§ What you will do: Locate each line holding the string "this" and copy it.

§ Record set:
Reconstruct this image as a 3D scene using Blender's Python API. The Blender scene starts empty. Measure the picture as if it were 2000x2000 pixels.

--

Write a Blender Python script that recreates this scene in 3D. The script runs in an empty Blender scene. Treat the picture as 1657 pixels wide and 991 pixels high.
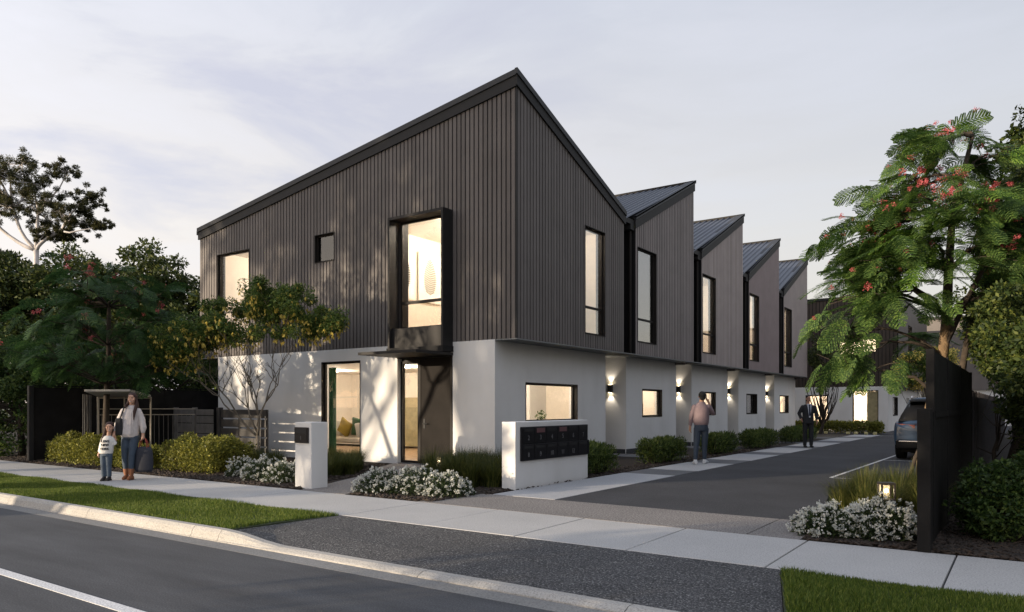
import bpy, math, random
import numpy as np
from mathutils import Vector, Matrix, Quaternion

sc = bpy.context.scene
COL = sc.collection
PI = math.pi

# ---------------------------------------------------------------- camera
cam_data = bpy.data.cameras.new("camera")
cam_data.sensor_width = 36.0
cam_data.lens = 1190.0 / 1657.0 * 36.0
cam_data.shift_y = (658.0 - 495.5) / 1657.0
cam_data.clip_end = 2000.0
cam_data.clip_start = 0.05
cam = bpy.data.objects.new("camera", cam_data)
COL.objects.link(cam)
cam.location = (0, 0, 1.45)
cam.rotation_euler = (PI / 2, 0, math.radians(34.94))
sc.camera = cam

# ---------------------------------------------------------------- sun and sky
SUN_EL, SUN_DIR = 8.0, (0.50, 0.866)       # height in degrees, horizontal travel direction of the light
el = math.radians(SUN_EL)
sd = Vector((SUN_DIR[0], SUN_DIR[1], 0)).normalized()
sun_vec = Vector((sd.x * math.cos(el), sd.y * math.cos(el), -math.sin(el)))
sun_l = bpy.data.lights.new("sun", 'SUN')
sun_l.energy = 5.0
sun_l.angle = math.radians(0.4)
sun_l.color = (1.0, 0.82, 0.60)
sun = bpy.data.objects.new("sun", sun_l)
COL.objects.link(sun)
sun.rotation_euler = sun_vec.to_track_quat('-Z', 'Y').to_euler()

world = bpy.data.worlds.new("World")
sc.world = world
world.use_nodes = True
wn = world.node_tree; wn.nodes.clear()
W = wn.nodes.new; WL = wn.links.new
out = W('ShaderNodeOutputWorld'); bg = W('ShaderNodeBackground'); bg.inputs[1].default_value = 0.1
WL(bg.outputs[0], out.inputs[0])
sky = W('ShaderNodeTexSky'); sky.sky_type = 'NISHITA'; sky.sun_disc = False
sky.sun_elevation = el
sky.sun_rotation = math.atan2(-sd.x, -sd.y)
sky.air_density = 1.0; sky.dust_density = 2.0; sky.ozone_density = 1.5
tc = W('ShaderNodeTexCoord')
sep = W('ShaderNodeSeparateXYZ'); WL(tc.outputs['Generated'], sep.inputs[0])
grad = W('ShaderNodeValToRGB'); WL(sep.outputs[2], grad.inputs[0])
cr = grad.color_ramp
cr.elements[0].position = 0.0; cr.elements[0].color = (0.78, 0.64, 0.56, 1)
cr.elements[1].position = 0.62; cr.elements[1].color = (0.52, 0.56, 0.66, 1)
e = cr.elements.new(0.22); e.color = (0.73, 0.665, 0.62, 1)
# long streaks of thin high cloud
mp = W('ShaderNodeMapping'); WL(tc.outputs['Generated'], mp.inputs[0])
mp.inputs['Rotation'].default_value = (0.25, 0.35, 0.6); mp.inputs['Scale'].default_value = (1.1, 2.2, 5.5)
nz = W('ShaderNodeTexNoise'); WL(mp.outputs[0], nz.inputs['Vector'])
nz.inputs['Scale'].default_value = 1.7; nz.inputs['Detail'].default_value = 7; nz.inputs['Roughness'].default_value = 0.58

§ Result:
Reconstruct this image as a 3D scene using Blender's Python API. The Blender scene starts empty. Measure the picture as if it were 2000x2000 pixels.
Write a Blender Python script that recreates this scene in 3D. The script runs in an empty Blender scene. Treat the picture as 1657 pixels wide and 991 pixels high.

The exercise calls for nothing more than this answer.